In short, said David Schlissel, one of the report’s authors, blue hydrogen is not a great idea when you consider emissions from the entire process, from producing natural gas to shipping and storing the hydrogen and the unknowns of trying to use carbon capture and storage at scale.

“That’s the concern with all of this hydrogen hype” ~ We fear, and it’s based on our analysis, that the money the government is going to spend on blue hydrogen production is going to result in the continued emission of greenhouse gases for decades,” he said. “We worry about the waste of money. But we really worry about the waste of time and giving fossil fuel companies the opportunity to build infrastructure that depends on their continued operation. That’s the real concern, to keep the world addicted to fossil fuels.”
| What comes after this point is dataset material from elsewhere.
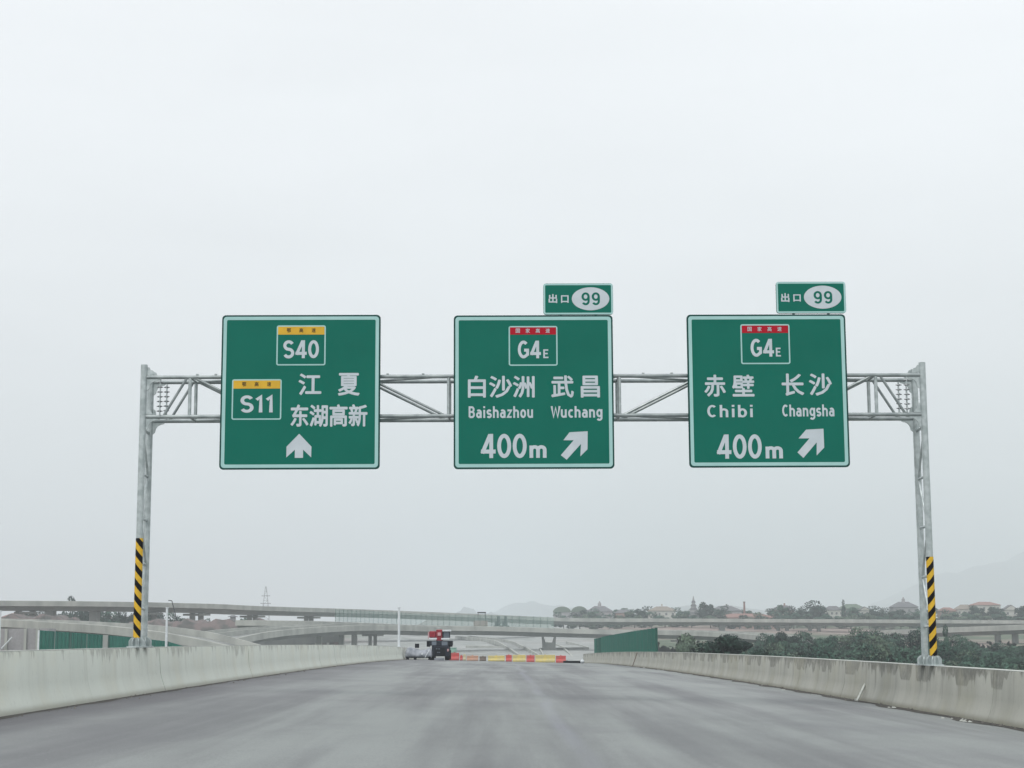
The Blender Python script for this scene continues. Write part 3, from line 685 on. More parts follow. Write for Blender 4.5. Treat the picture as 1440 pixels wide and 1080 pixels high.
# ------------------------------------------------------------------ flyovers
def smooth_path(pts, step=6):
    out = []; n_ = len(pts)
    for i in range(n_ - 1):
        p = [pts[max(i - 1, 0)], pts[i], pts[i + 1], pts[min(i + 2, n_ - 1)]]
        k = max(2, int((p[2] - p[1]).length / step))
        for j in range(k):
            t = j / k
            out.append(0.5 * ((2 * p[1]) + (p[2] - p[0]) * t + (2 * p[0] - 5 * p[1] + 4 * p[2] - p[3]) * t * t + (3 * p[1] - p[0] - 3 * p[2] + p[3]) * t ** 3))
    out.append(pts[-1]); return out
def flyover(name, label, cat, ctrl, width, girder=1.3, par=0.95, piers=(), pw=1.6, solid=False):
    path = smooth_path([W(*c) for c in ctrl])
    mid = path[len(path) // 2]; t = thing(name, (mid.x, mid.y, gz(mid.x, mid.y)), label, cat)
    N_ = []
    for i, p in enumerate(path):
        d = path[min(i + 1, len(path) - 1)] - path[max(i - 1, 0)]; d.z = 0; d.normalize(); nn = Vector((-d.y, d.x, 0))
        N_.append(nn if nn.y > 0 else -nn)
    def sw(prof): return [[tuple(p + nn * o + Vector((0, 0, z))) for o, z in prof] for p, nn in zip(path, N_)]
    b = MB(); b.sweep(sw([(0, 0), (.35, 0), (.42, -par), (-.05, -par - .35), (-.05, -.06)])); b.build('parapet', M['conc'], t)
    b = MB(); b.sweep(sw([(width, 0), (width - .35, 0), (width - .42, -par), (width, -par - .35)])); b.build('parapet', M['conc'], t)
    b = MB(); dz = -par - .01
    if solid: b.sweep(sw([(.05, dz), (width - .05, dz), (width - .05, -solid), (.05, -solid)]))
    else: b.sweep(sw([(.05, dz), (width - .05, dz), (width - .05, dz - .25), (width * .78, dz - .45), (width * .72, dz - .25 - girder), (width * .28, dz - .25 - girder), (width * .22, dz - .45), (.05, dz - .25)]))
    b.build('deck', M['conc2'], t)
    acc = 0; b = MB()
    for i in range(1, len(path)):
        acc += (path[i] - path[i - 1]).length
        if acc > 24:
            acc = 0; q = path[i]; dd = Vector((N_[i].y, -N_[i].x, 0)); b.obox((q.x - N_[i].x * .03, q.y - N_[i].y * .03, q.z - par / 2), dd, .06, par + .02, .12)
    if b.v: b.build('expansion_joint', M['pier'], t)
    for ppx, kind in piers:
        best = min(range(len(path)), key=lambda i: abs(to_px(path[i]) - ppx)); p, nn = path[best], N_[best]
        c = p + nn * (width / 2); zt_ = p.z + dz - .25 - girder; z0 = gz(c.x, c.y) - 1; tx = Vector((nn.y, -nn.x, 0))
        b = MB()
        if kind == 'twin':
            for s_ in (-1, 1):
                q = c + tx * (s_ * pw * .9); b.obox((q.x, q.y, (z0 + zt_) / 2), (0, 0, 1), pw * .7, pw * .7, zt_ - z0)
            b.obox((c.x, c.y, zt_ - .5), tx, width * .5, .55, pw * 2.4)
        elif kind == 'wall':
            b.obox((c.x, c.y, (z0 + zt_) / 2), (0, 0, 1), pw, pw * 2.2, zt_ - z0)
        elif kind == 'fork':
            b.prism([(c.x + u * pw, zt_ - v) for u, v in ((-1.6, 0), (-1.15, 0), (-.75, 1.5), (.75, 1.5), (1.15, 0), (1.6, 0), (1.5, 2.2), (1.5, zt_ - z0 + 1), (-1.5, zt_ - z0 + 1), (-1.5, 2.2))], c.y - pw * .5, c.y + pw * .5)
        b.build('pier', M['pier'], t)
    return t, path, N_
INV = CAM_ROT.inverted()
def to_px(p):
    q = INV @ (Vector(p) - Vector((0, 0, CAM_Z))); return 720 + FPX * q.x / -q.z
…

Schlissel and other critics also questioned the lack of details released by the Department of Energy about the projects, noting that much of the application materials have been treated as trade secrets by the states and the DOE. It’s unclear how the DOE scored the projects for funding, he added.

“How much hydrogen is going to be produced? What are going to be the CO2 emissions? How much CO2 is going to be captured? Then, where is it going to be used?” he said. “DOE and the applicants have taken the position that everything is confidential.”

The department’s press office did not respond Friday to a list of questions, including one about how projects were evaluated. “We would encourage the DOE to be as transparent as they possibly can, especially for the communities where they’ll be proposed,” said Patrick Drupp, director of climate policy for the Sierra Club, one of the nation’s largest environmental groups.

‘This is not trivial’ ~ Perhaps even more important than the hub applications that were selected, Drupp and McNamara say, are the debates ongoing at the Internal Revenue Service around the final rules for the hydrogen tax production credit created by the 2022 Inflation Reduction Act.

“While these hubs are large and there is a significant amount of money on the table, the hydrogen production tax credit could potentially dwarf that amount of money,” McNamara said. “That makes it all the more critical that how the administration determines what is truly clean energy is rigorously done.”

The final shape of those rules, which are linked to the intensity of greenhouse gas emissions of the hydrogen source, could be the difference between a boon and a boondoggle on the scale of the biofuels industry, a pair of climate economists wrote in a recent Washington Post op-ed.

“Using fossil-generated electricity or siphoning off renewables subsequently back-filled by fossil power to operate electrolyzers — which would occur under loose guidance — generates at least twice the carbon emissions that status-quo gas-derived hydrogen emits,” a coalition of environmental groups, developers and other organizations wrote to the Treasury Department in February. “Weak guidance could therefore force Treasury to spend more than $100 billion dollars in subsidies for hydrogen projects that result in increased net emissions, in direct conflict with statutory requirements and tarnishing the reputation of the nascent ‘clean’ hydrogen industry.”

Groups like the Natural Resources Defense Council and the Rocky Mountain Institute say the final rules should incorporate a “three pillars” approach. The first is “additionality,” meaning a new hydrogen electrolyzer that is connected to the electric grid is responsible for ensuring the added electric demand they are creating is being met by new low-carbon generation. The second is “time-matching,” requiring electrolyzers’ electric consumption to match its hydrogen production. The third pillar, deliverability, would require hydrogen producers to get clean electricity from within their region.

McNamara said the guidance is expected to be finished by the end of the year. “This is not trivial,” she said. “Hydrogen can be a valuable tool for the clear energy transition but it is not a given … and getting it wrong comes with enormous consequences for climate and public health.”